Reproduce the following material exactly, including every line.
________
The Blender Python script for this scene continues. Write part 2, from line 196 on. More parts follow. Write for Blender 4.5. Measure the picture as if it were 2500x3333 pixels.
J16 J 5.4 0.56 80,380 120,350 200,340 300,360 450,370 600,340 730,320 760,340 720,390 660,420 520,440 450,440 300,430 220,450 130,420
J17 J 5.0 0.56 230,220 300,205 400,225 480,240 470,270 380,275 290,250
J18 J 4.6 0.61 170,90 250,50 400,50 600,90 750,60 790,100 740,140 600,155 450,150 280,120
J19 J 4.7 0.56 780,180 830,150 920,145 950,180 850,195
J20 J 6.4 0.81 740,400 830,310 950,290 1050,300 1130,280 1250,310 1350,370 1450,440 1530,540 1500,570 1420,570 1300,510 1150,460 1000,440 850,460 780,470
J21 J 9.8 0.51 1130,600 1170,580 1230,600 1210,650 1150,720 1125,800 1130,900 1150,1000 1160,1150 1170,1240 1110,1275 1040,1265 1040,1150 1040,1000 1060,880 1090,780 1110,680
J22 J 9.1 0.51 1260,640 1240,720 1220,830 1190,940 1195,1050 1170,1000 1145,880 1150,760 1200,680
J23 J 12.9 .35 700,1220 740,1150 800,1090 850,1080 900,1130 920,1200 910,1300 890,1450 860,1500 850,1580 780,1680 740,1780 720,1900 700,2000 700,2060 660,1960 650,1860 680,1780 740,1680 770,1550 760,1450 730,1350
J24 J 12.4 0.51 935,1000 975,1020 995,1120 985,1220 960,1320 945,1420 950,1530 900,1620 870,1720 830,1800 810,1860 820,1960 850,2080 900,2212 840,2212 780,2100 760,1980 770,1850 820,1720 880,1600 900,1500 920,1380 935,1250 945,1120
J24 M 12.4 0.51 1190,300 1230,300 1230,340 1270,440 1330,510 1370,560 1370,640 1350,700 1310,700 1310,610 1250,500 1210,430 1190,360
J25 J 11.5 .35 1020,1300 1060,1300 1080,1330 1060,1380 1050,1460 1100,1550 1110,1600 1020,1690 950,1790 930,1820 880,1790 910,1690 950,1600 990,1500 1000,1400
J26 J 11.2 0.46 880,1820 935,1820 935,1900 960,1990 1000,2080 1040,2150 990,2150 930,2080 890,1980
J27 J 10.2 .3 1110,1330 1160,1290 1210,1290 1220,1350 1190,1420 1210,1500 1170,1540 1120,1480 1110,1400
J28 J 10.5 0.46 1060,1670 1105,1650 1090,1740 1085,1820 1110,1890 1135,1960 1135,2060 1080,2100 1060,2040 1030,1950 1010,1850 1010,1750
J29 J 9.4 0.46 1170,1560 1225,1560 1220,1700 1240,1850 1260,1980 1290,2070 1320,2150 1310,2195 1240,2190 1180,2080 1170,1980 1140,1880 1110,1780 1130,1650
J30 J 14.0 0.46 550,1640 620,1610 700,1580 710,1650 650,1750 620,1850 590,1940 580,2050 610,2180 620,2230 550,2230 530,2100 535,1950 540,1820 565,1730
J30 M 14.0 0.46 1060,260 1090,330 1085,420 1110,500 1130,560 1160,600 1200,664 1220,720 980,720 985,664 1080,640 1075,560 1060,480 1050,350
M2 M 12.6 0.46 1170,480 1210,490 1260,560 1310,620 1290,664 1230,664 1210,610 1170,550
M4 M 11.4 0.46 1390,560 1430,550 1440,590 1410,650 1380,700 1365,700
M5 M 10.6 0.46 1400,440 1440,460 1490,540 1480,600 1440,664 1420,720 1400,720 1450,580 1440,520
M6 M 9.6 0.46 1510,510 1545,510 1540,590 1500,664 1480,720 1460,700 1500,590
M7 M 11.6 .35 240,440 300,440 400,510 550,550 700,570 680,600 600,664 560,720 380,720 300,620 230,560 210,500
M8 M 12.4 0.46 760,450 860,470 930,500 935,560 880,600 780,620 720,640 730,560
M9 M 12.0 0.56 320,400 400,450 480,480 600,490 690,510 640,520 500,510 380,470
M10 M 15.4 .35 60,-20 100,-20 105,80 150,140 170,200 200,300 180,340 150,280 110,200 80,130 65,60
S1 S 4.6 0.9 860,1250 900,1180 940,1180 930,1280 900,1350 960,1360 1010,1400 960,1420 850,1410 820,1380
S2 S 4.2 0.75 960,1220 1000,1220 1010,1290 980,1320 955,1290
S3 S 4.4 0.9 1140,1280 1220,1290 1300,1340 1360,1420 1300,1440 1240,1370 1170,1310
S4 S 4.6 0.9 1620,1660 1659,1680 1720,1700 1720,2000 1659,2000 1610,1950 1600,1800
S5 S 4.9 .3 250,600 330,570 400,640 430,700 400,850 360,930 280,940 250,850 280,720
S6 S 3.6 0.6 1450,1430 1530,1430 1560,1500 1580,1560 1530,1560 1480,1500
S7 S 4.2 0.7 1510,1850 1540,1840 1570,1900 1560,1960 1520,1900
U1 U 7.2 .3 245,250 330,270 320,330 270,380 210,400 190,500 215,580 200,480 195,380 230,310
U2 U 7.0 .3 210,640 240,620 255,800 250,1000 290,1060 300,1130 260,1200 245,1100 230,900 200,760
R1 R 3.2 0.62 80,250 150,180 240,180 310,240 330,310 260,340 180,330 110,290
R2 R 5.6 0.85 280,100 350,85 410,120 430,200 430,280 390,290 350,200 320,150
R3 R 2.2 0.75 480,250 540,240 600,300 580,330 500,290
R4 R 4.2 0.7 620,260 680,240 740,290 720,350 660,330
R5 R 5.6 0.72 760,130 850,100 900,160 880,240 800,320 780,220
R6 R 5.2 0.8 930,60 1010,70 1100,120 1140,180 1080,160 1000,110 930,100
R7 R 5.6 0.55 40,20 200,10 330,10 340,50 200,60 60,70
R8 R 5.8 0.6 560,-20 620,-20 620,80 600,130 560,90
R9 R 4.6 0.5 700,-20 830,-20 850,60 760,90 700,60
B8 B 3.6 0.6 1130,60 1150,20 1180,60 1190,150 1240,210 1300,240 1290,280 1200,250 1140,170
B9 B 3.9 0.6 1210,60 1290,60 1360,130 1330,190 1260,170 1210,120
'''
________
■ Response below
The Blender Python script for this scene continues. Write part 2, from line 196 on. More parts follow. Write for Blender 4.5. Measure the picture as if it were 2500x3333 pixels.
J16 J 5.4 0.56 80,380 120,350 200,340 300,360 450,370 600,340 730,320 760,340 720,390 660,420 520,440 450,440 300,430 220,450 130,420
J17 J 5.0 0.56 230,220 300,205 400,225 480,240 470,270 380,275 290,250
J18 J 4.6 0.61 170,90 250,50 400,50 600,90 750,60 790,100 740,140 600,155 450,150 280,120
J19 J 4.7 0.56 780,180 830,150 920,145 950,180 850,195
J20 J 6.4 0.81 740,400 830,310 950,290 1050,300 1130,280 1250,310 1350,370 1450,440 1530,540 1500,570 1420,570 1300,510 1150,460 1000,440 850,460 780,470
J21 J 9.8 0.51 1130,600 1170,580 1230,600 1210,650 1150,720 1125,800 1130,900 1150,1000 1160,1150 1170,1240 1110,1275 1040,1265 1040,1150 1040,1000 1060,880 1090,780 1110,680
J22 J 9.1 0.51 1260,640 1240,720 1220,830 1190,940 1195,1050 1170,1000 1145,880 1150,760 1200,680
J23 J 12.9 .35 700,1220 740,1150 800,1090 850,1080 900,1130 920,1200 910,1300 890,1450 860,1500 850,1580 780,1680 740,1780 720,1900 700,2000 700,2060 660,1960 650,1860 680,1780 740,1680 770,1550 760,1450 730,1350
J24 J 12.4 0.51 935,1000 975,1020 995,1120 985,1220 960,1320 945,1420 950,1530 900,1620 870,1720 830,1800 810,1860 820,1960 850,2080 900,2212 840,2212 780,2100 760,1980 770,1850 820,1720 880,1600 900,1500 920,1380 935,1250 945,1120
J24 M 12.4 0.51 1190,300 1230,300 1230,340 1270,440 1330,510 1370,560 1370,640 1350,700 1310,700 1310,610 1250,500 1210,430 1190,360
J25 J 11.5 .35 1020,1300 1060,1300 1080,1330 1060,1380 1050,1460 1100,1550 1110,1600 1020,1690 950,1790 930,1820 880,1790 910,1690 950,1600 990,1500 1000,1400
J26 J 11.2 0.46 880,1820 935,1820 935,1900 960,1990 1000,2080 1040,2150 990,2150 930,2080 890,1980
J27 J 10.2 .3 1110,1330 1160,1290 1210,1290 1220,1350 1190,1420 1210,1500 1170,1540 1120,1480 1110,1400
J28 J 10.5 0.46 1060,1670 1105,1650 1090,1740 1085,1820 1110,1890 1135,1960 1135,2060 1080,2100 1060,2040 1030,1950 1010,1850 1010,1750
J29 J 9.4 0.46 1170,1560 1225,1560 1220,1700 1240,1850 1260,1980 1290,2070 1320,2150 1310,2195 1240,2190 1180,2080 1170,1980 1140,1880 1110,1780 1130,1650
J30 J 14.0 0.46 550,1640 620,1610 700,1580 710,1650 650,1750 620,1850 590,1940 580,2050 610,2180 620,2230 550,2230 530,2100 535,1950 540,1820 565,1730
J30 M 14.0 0.46 1060,260 1090,330 1085,420 1110,500 1130,560 1160,600 1200,664 1220,720 980,720 985,664 1080,640 1075,560 1060,480 1050,350
M2 M 12.6 0.46 1170,480 1210,490 1260,560 1310,620 1290,664 1230,664 1210,610 1170,550
M4 M 11.4 0.46 1390,560 1430,550 1440,590 1410,650 1380,700 1365,700
M5 M 10.6 0.46 1400,440 1440,460 1490,540 1480,600 1440,664 1420,720 1400,720 1450,580 1440,520
M6 M 9.6 0.46 1510,510 1545,510 1540,590 1500,664 1480,720 1460,700 1500,590
M7 M 11.6 .35 240,440 300,440 400,510 550,550 700,570 680,600 600,664 560,720 380,720 300,620 230,560 210,500
M8 M 12.4 0.46 760,450 860,470 930,500 935,560 880,600 780,620 720,640 730,560
M9 M 12.0 0.56 320,400 400,450 480,480 600,490 690,510 640,520 500,510 380,470
M10 M 15.4 .35 60,-20 100,-20 105,80 150,140 170,200 200,300 180,340 150,280 110,200 80,130 65,60
S1 S 4.6 0.9 860,1250 900,1180 940,1180 930,1280 900,1350 960,1360 1010,1400 960,1420 850,1410 820,1380
S2 S 4.2 0.75 960,1220 1000,1220 1010,1290 980,1320 955,1290
S3 S 4.4 0.9 1140,1280 1220,1290 1300,1340 1360,1420 1300,1440 1240,1370 1170,1310
S4 S 4.6 0.9 1620,1660 1659,1680 1720,1700 1720,2000 1659,2000 1610,1950 1600,1800
S5 S 4.9 .3 250,600 330,570 400,640 430,700 400,850 360,930 280,940 250,850 280,720
S6 S 3.6 0.6 1450,1430 1530,1430 1560,1500 1580,1560 1530,1560 1480,1500
S7 S 4.2 0.7 1510,1850 1540,1840 1570,1900 1560,1960 1520,1900
U1 U 7.2 .3 245,250 330,270 320,330 270,380 210,400 190,500 215,580 200,480 195,380 230,310
U2 U 7.0 .3 210,640 240,620 255,800 250,1000 290,1060 300,1130 260,1200 245,1100 230,900 200,760
R1 R 3.2 0.62 80,250 150,180 240,180 310,240 330,310 260,340 180,330 110,290
R2 R 5.6 0.85 280,100 350,85 410,120 430,200 430,280 390,290 350,200 320,150
R3 R 2.2 0.75 480,250 540,240 600,300 580,330 500,290
R4 R 4.2 0.7 620,260 680,240 740,290 720,350 660,330
R5 R 5.6 0.72 760,130 850,100 900,160 880,240 800,320 780,220
R6 R 5.2 0.8 930,60 1010,70 1100,120 1140,180 1080,160 1000,110 930,100
R7 R 5.6 0.55 40,20 200,10 330,10 340,50 200,60 60,70
R8 R 5.8 0.6 560,-20 620,-20 620,80 600,130 560,90
R9 R 4.6 0.5 700,-20 830,-20 850,60 760,90 700,60
B8 B 3.6 0.6 1130,60 1150,20 1180,60 1190,150 1240,210 1300,240 1290,280 1200,250 1140,170
B9 B 3.9 0.6 1210,60 1290,60 1360,130 1330,190 1260,170 1210,120
'''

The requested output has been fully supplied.